Sarcasm as an education tool: how to micro-service

Socrates invented this method of teaching. The Socratic method (also known as maieutics? no way wikipedia, not buying it). In it, the teacher asks questions. You might more commonly know it as Jeopardy! and subsitute Alex Trebeck for Socrates. (Side note: he is probably the most famous person from Sudbury, and, set your calendar, he is going to stop hosting Jeopardy! on May 2, 2020).

Lesser known as a strategy for teaching is sarcasm. Sure those zippy one-liners taught you a bit about things in high school (nice shirt!), but, well, perhaps you didn’t get a degree via this tool.

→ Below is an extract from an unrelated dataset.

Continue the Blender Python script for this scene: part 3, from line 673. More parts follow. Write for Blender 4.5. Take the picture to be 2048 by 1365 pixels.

Well, lightly switching gears and then coming back, we find that many people are talking about micro-services these days. Instagram famously built their company, got sold, without doing so. But more startups today have googled ‘how to code’ and have a littany of CI, CD, Micro-service, service-mesh, service-discovery, …, and are beavering away on the platform and framework first. So much work, so little progress.

And, many mature companies are taking their ‘big hairy ball’ of code and trying to extract it. So much re-understanding going on of the ‘why’ in things.

Coming back to sarcasm and joining it to micro-services. Watch this great youtube video. This guy *is* sarcasm. He’s evidence that there exists a sense of humour in germans, somewhere. He uses sarcasm as a method to show all the ways you can prevent micro-services from being successful. And in it, you will find all the lessons of what not to do. Its really great, worth the watch.